C. Courtney Joyner, Screenwriter, Author, Film Historian

Joyner is a writer with more than 25 movie screenplays to his credit including The Offspring starring Vincent Price, and Prison, directed by Renny Harlin. His novels include the “Shotgun” Western series, and the adventure Nemo Rising. A film historian, Joyner has recorded commentaries and appeared in more than 150 Blu-ray special features. His latest nonfiction books are Western Portraits with Steve Carver and the upcoming Perspectives on Elmore Leonard.

I grew up in Philadelphia, and then outside of Pittsburgh, two cities I loved. But we always spent summers in the Carolinas, so I got to taste the North and the South every year.

My parents were amazingly tolerant of paperbacks, Aurora model kits and Famous Monsters.

Television was always about the movies for me; when Leone or Bond was on ABC Sunday Night, that was a big deal that meant staying up in your pajamas. And what would Saturdays be without Scream-In and Chiller Theater?

My first cowboy hero was Steve McQueen in Nevada Smith, the first Western I saw in a theater.

A great high school teacher told me not to be afraid of writing wild ideas.

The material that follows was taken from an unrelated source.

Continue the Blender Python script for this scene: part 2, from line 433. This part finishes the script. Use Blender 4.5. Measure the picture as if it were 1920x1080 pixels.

The craft of screenwriting is a damn near impossible skill to master, but as soon as you finish one script, you always want to try again.

If I could have met John Ford, I would have asked him to take me on a tour of Monument Valley (probably with Wingate Smith).

Los Angeles is the most schizophrenic of cities. Corrupt and frustrating but also beautiful and wish-granting.

A Western TV series that always knocks me out is The Rifleman. The dynamic between Lucas and Mark is tremendous, and it’s a wonderful example of half-hour drama, now a lost art.

I love the intersection between Westerns, horror and science fiction on film and in literature. Matheson’s Gunsight Years is tremendous. In film, actors who constantly appeared in both were Lon Chaney and John Carradine—among hundreds of others. Directors like Andre DeToth and Don Siegel jumped between the genres. Everyone remembers Hawks produced The Thing, but let’s not forget that John Ford produced Mighty Joe Young.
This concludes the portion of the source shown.